The bland good cheer of the great matriarch

 
p51 p52 The Queen Mother pictured writing at the age of 19.Picture taken from book. NOTE P.A. have captioned this picture stating it was taken in 1922, see LI*1374609
Jane Shilling25 October 2012

Counting One’s Blessings: The Selected Letters of Queen Elizabeth the Queen Mother
edited by William Shawcross
(Macmillan, £25)

As the Queen Mother’s official biographer, William Shawcross was teased by the critics for excessive reverence: “a dutiful hagiographer”, said the New York Times of his weighty 2009 volume.

Undaunted, he contributes to his selection of the Queen Mother’s letters a prefatory essay of impeccably stately courtliness: “Her Majesty the Queen graciously permitted me to compile and edit this collection of letters of Queen Elizabeth the Queen Mother,” the preface begins. As for the letters themselves: “Beautiful clear handwriting ... teeming with vitality, ebullience and optimism … although by today’s standards her formal education was limited … Princess Margaret ‘tidied’ her mother’s papers and consigned many of them to black bin-bags for burning…”. And then this final thought: “In letters, each of us sometimes writes things in haste which, on consideration, we would not wish to see published … I have tried to edit these letters with these concerns in mind …”

Crikey, what with Princess Margaret’s “tidying”, the assiduous shredding of correspondence by Frances Shand Kydd, mother of Diana, Princess of Wales, after the princess’s death, and the discreet editorial blue pencil, what on earth can be left to fill 621 pages?

A prodigious quantity of enthusiasm, is the short answer, energetically, if blandly, expressed. From childhood until shortly before her death in 2002 at the age of 101, Elizabeth was an indefatigable letter-writer.
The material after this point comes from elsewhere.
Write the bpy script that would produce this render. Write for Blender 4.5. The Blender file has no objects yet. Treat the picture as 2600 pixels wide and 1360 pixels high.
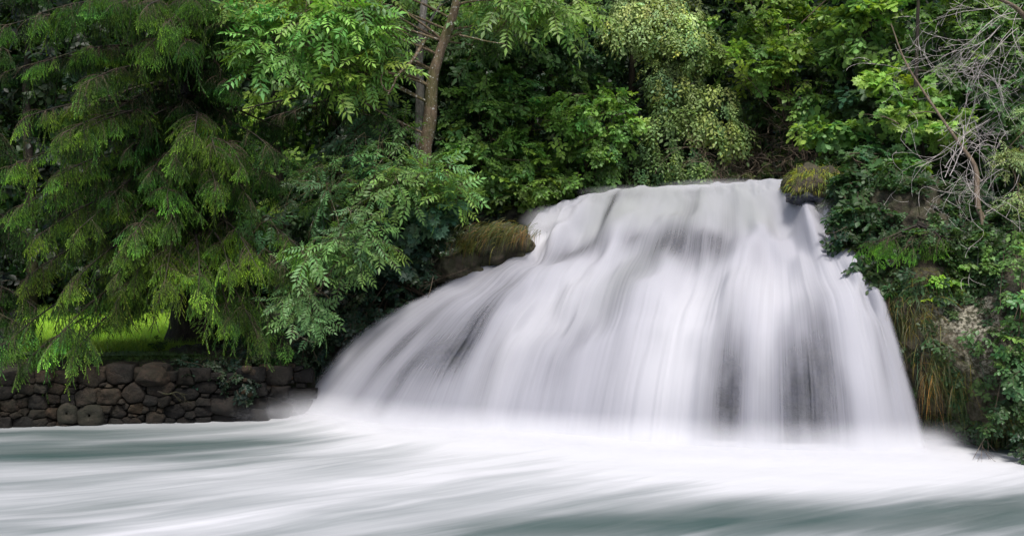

Like the present Prince of Wales, she occasionally allowed herself to hazard an opinion on affairs of state to a government minister, writing in 1936 to Alfred Duff Cooper, then Secretary of State for War, “It is such a pity that the trades union officials etc are so foolishly anti-military — it would solve the problem of these young boys if they would join the Army.”

She was touchingly fond of her children and grandchildren (she wrote to the Queen of Prince Charles, “He is a brave little boy but I think he’s sensitive”), and in later life was devoted to her racehorses (the day her horse Monaveen was put down was “one of the saddest of my life”).

Very rarely, a welcome spark of malice enlivens the unwavering pleasantness: “Mr [Cecil] Beaton … is mincing away at some slight war work,” she wrote to Prince Paul of Yugoslavia in 1936. But in general the pleasure and interest the recipients of these letters must have felt on receiving them does not survive publication. Unlike, say, the Duchess of Devonshire — a letter-writer of tremendous brio — the Queen Mother seems to have had little natural gift for writing. Her famous charm and sparkle is rather lost in her written observations, which tend towards the conventional, verging on the sententious. She was either constrained by her position to avoid writing anything of interest, or perhaps has been saved from doing so by editorial discretion.

Of course, her letters are of intense interest to historians, but for a general reader, the flavour of this vast correspondence is rather like that of vanilla blancmange: sweet, pleasant, but cloying in quantity.